December 3, 2008

Asking Questions is Key

I think one of the hardest things in technical writing, especially for new hires, is to be assigned to document a product or feature that you know nothing about. Since we have a wide variety of LabVIEW products, from signal processing to HMI to control and simulation to report generation to sound and vibration measurements (not to mention the core product itself), no one can be expected to understand the minutiae of them all. And yet our writer who works on a Control Design product might be asked to edit another writer who is working for an HMI product. Or the signal processing writer might leave and the HMI writer might be asked to fill in until we can find a replacement.

Whew. That's a lot of stuff to cover. But we're not engineers. Some of us have a technical/mathematical/scientific background, sure, but many of us are English or Tech Comm majors. How do you write help for a product you know nothing about?

Well the answer is: you learn. You do this primarily by working with Subject Matter Experts (SMEs) who, here, are the engineers who develop these products. They are the ones who have not only the domain expertise (like advanced degrees in the aforementioned disciplines), but also the LabVIEW programming knowledge to help you write documentation.

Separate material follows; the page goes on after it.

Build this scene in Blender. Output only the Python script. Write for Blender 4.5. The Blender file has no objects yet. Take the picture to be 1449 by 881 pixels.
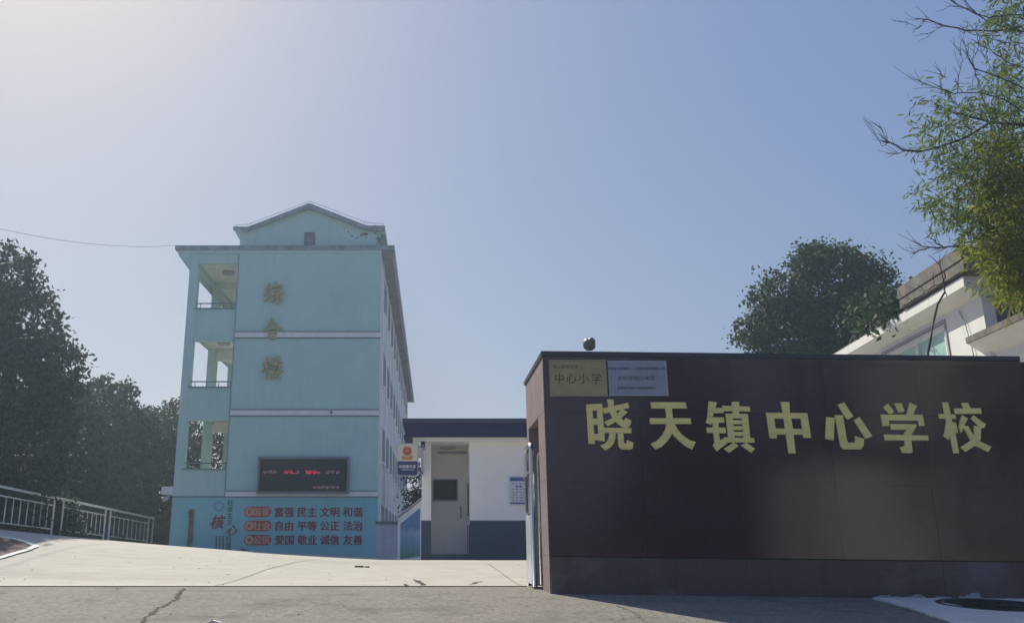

Still, it can be daunting to read a feature spec and not know where to begin. That's why I believe one of the most important skills a technical writer can have is knowing how to ask questions. (There's a reason we have several Journalism majors who work here.) Questions about functionality, background reasoning, implementation, usefulness, future features, and so on. Questions that nitpick and dig into what the developer really meant when he said "if necessary". These are all fair game in determining a starting point, an outline, for writing documentation. And once you have that outline, you're in far better shape than you were before, because you have a plan of attack. Even if you initially knew nothing about the feature.

Of course, it's a chicken-and-egg problem. You can't ask questions if you don't know enough about the feature to know what questions to ask! That's why, on the LV Doc team, we've developed a list of questions to help writers, especially new ones, get started writing about unfamiliar features. That's why research with the developers can be so valuable. Even if you don't know what they're talking about, you can pick out patterns, keywords, and things to ask questions about later.

That's why we look for writers who are geeks, who love learning technical information. We don't ask you to be a computer scientist when you join NI. But if you're going to write for (as an example) LabVIEW, you'd better get a thrill out of learning about object-oriented programming, data types, and 3D graphs. Otherwise you're going to hate it here, which is a situation nobody wants :-)

Over time you develop patterns of behavior that proves successful in giving you a sufficient amount of information about a product in a short amount of time. And then when you're asked to pitch in on another product, you aren't afraid anymore. You trust yourself to be able to obtain the knowledge you need in order to do your job well.